Понятно поэтому, что всякий раз, когда встречный ветер, буря или какая-нибудь операция заставляли нас повернуть к Арройо-Гранде, это был для нас настоящий праздник. Когда перед нами открывалась роща высочайших пальм (tiriva), которая обозначала вход в эту небольшую речку, ее всегда радостно приветствовали громким криком.

Когда же нам случалось подвозить наших милых и любезных хозяек до Камакуана, куда они отправлялись навестить донну Антонию и ее приветливую компанию, какие начинались хлопоты, какой заботой и вниманием были окружены прекрасные путешественницы! Каждый старался перещеголять другого, – так все жаждали выразить привязанность, уважение, поклонение этим дивным существам.

Между Арройо-Гранде и Камакуаном был ряд песчаных отмелей, называвшихся puntal. Начинаясь от западного берега, к которому они были расположены почти перпендикулярно, эти отмели тянулись почти во всю ширину озера, близко подходя к противоположному восточному берегу, где заканчивались каналом под названием Dos barcos. Чтобы обойти эти отмели, плывя от Арройо-Гранде к Камакуану, пришлось бы проделать очень длинный путь; но так как при некотором усилии можно было перевалить через эти отмели (все бросались в воду и перетаскивали суда волоком), то почти всегда прибегали к этому средству, в особенности же если наши суда были почтены присутствием драгоценных путешественниц.

Ловя парусами ветер, наши суда достигали края отмели и садились на мель. Вслед за тем, я командовал: all’agua, patos! (в воду, утки!) и тотчас же все мои смелые товарищи, подобно амфибиям, бросались вместе со мной в воду, и каждый занимал положенное место.

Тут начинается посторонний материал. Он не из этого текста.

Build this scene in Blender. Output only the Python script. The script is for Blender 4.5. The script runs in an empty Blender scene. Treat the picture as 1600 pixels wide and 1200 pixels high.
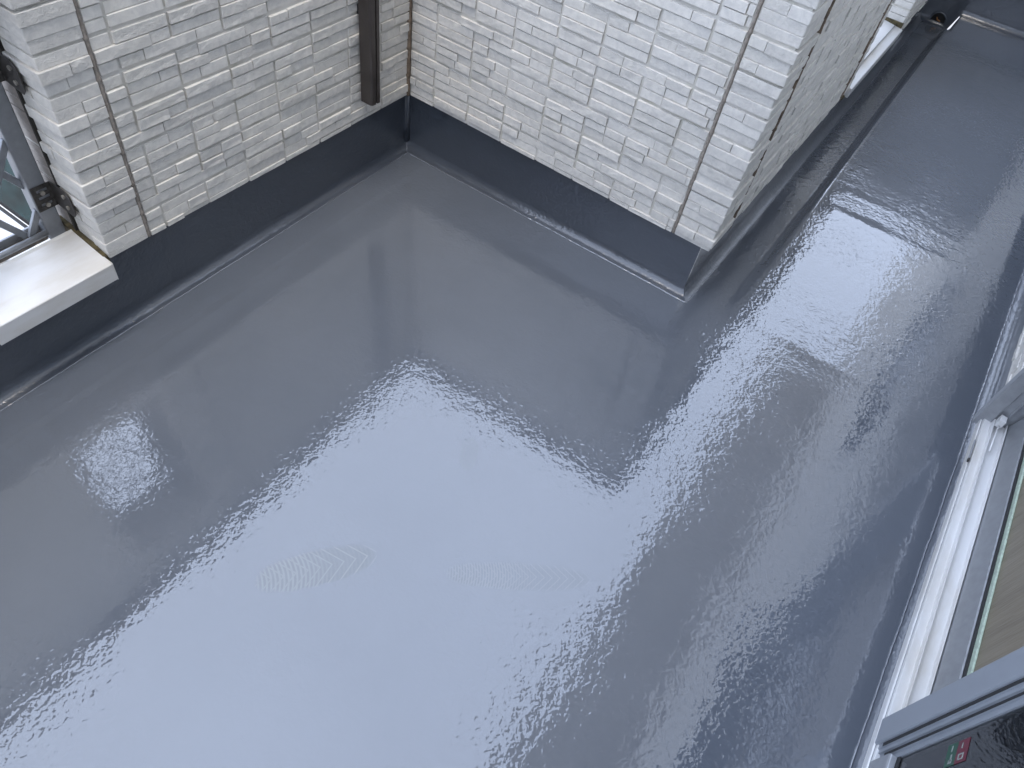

Когда на судах бывали наши хозяйки, приказание исполнялось с подлинным ликованием, хотя в других обстоятельствах оно выполнялось также с неизменным весельем. Этот маневр мы проделывали не раз, когда нас преследовал неприятель, всегда обладавший большими силами, или когда нас подгоняла гроза. В таких случаях нам приходилось иногда проводить в воде всю ночь среди волн, а часто и под ледяным дождем, не находя убежища, ибо мы находились далеко от берега. Тогда для нас начинались, настоящие мучения, и, конечно, только пылкая молодежь могла это выдержать и не погибнуть.

Глава 14

Четырнадцать против ста пятидесяти

После того как мы захватили шхуну (Brik Schooner), имперские торговые суда стали ходить только под конвоем военных кораблей, поэтому попытки захватить их стали трудным делом. Операции наших судов ограничивались теперь крейсированием по озеру, приносившим незначительный успех, так как имперские войска преследовали нас на море и на суше.

Нападение, совершенное на нас неприятельским полковником Франсиско де Абреус, чуть было не привело к полному уничтожению корсаров: и прекращению их вылазок.

Мы находились тогда у устья Камакуана; наши суда мы вытащили на берег у galpon da Charqueada – склада предприятия, служившего ранее для соления мяса, а теперь – для хранения травы mate, употребляемой в Южной Америке вместо чая. Это предприятие принадлежало донне Антонии, сестре президента.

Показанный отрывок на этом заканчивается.